Margaret Urwin of the campaign group Justice for the Forgotten says she is meeting with Ireland’s deputy prime minister, Eamon Gilmore, asking him to encourage the British government to release documents thus far withheld from the Irish government’s judicial inquiries.

“Effectively, it’s our 9/11 in proportional terms,” she says.

Could there be an attack?

Protests may be unwelcome as far as the authorities are concerned, but the real threat lies in terrorism. A veritable alphabet soup of dissident republican groups, including the so-called Real IRA, Continuity IRA, and a new grouping simply calling itself the IRA have stepped up actions in Northern Ireland recently. The latter group claimed responsibility for the fatal bombing of Police Service of Northern Ireland officer Ronan Kerr in April.

Mark Hayes who teaches criminology, including modules on terrorism, at Southampton Solent University in Britain says the possibility an attack in the Republic is a slim one.

“It’s extremely unlikely, not because they wouldn’t want to do it – self-evidently they would – but because the security measures are all-pervasive. The amount security anywhere she [the Queen] goes is extraordinary,” he says, noting the massive security effort in London for the recent royal wedding.

An attack of some kind outside the Republic of Ireland, a concern raised by security analysts, is a more likely possibility, says Hayes.

“They [the dissidents] might do something as a spoiler of to notify people of their discontent,” he says.

Today British police revealed dissidents had issued a "non-specific” threat warning of an attack in London.

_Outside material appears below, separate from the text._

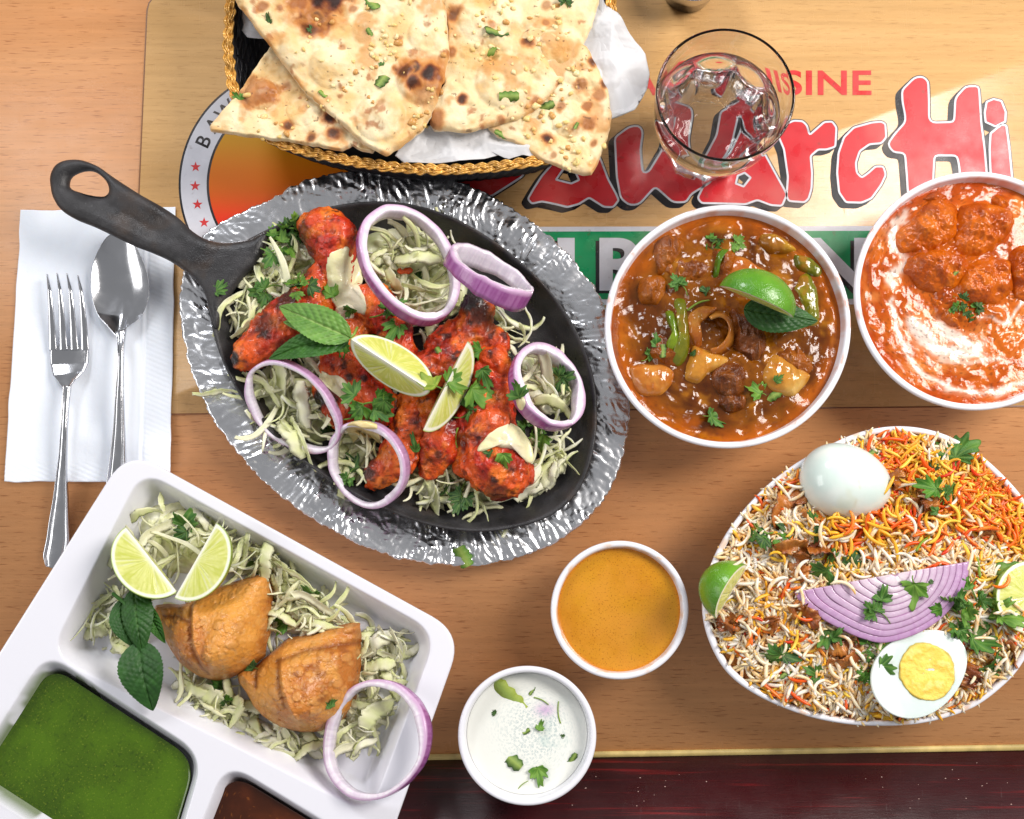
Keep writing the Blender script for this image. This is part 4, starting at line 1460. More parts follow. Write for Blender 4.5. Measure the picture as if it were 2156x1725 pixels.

The revelation today that members of the Ulster Defence Association, a pro-British militant and vigilante organization, have been invited to meet the queen, has further enraged republicans.

Both the Garda Síochána, the police in the Republic of Ireland, and the Police Service of Northern Ireland declined to comment on security arrangements, though police have been sweeping the city, including sewers, looking for suspect devices and questioning staff working in businesses along the route.

Security for the back-to-back state visits is rumored to have cost $43 million, a fact that has not gone unnoticed in recession-hit Ireland.

“I have no problem with forking out for events that might boost Ireland's image and morale – although I still don't fully understand how the queen coming to Ireland is good for the country – but I do have a problem when money is badly spent and that's probably what is happening,” says O’Regan, the translator.